Coupled nitrification-denitrification in sediment of the eastern Bering Sea shelf leads to ¹⁵N enrichment of fixed N in shelf waters

[1] We studied the nitrogen biogeochemistry of the ice-covered eastern Bering Sea shelf using the isotope ratios (¹⁵N/¹⁴N and ¹⁸O/¹⁶O) of NO₃⁻ and other N species. The ¹⁵N/¹⁴N of late winter NO₃⁻ on the shelf decreases inshore and is inversely correlated with bottom water [NH₄⁺], consistent with an input of low-¹⁵N/¹⁴N NO₃⁻ from partial nitrification of NH₄⁺ remineralized from the sediments.
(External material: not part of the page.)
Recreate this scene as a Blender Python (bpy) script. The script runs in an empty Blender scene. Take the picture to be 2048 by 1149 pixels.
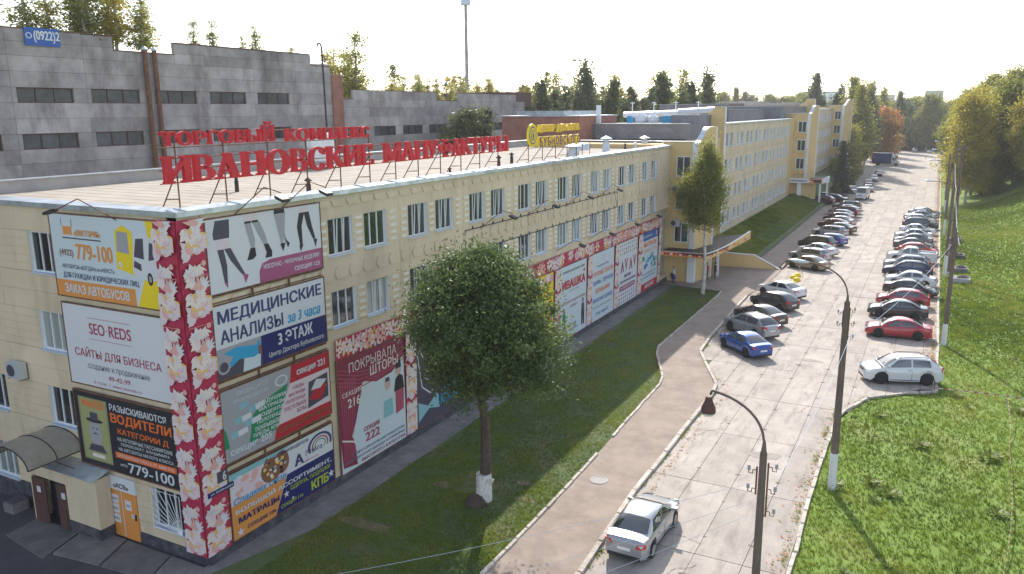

An inshore ¹⁵N/¹⁴N increase in total dissolved N (TDN) suggests that (1) the sediment-derived NH₄⁺ is elevated in ¹⁵N due to the same partial nitrification that yields the low-¹⁵N/¹⁴N NO₃⁻, and (2) ¹⁵N-deplete NO₃⁻ from partial nitrification within the sediments is denitrified to N₂. The proportion of newly nitrified NO₃⁻ on the shelf, evidenced by an inshore decrease in NO₃^{− 18}O/¹⁶O, is correlated with the N deficit, further implicating nitrification coupled to denitrification; however, a simple N isotope budget indicates a comparable rate of denitrification supported by diffusion of NO₃⁻ into the sediments. The isotopic impact of benthic N loss is further demonstrated by a correlation between the ¹⁵N/¹⁴N of shelf surface sediment and the N deficit of the overlying water column, both of which increase inshore and northward, as well as by Arctic NO₃⁻ isotope data indicating that the fixed N transported through Bering Strait has a ¹⁵N/¹⁴N higher than is found in the open Bering Sea. The significant net isotope effect of benthic N loss on the Bering shelf, 6–8 ‰, is at odds with previous assumptions regarding the global ocean's N isotope budget.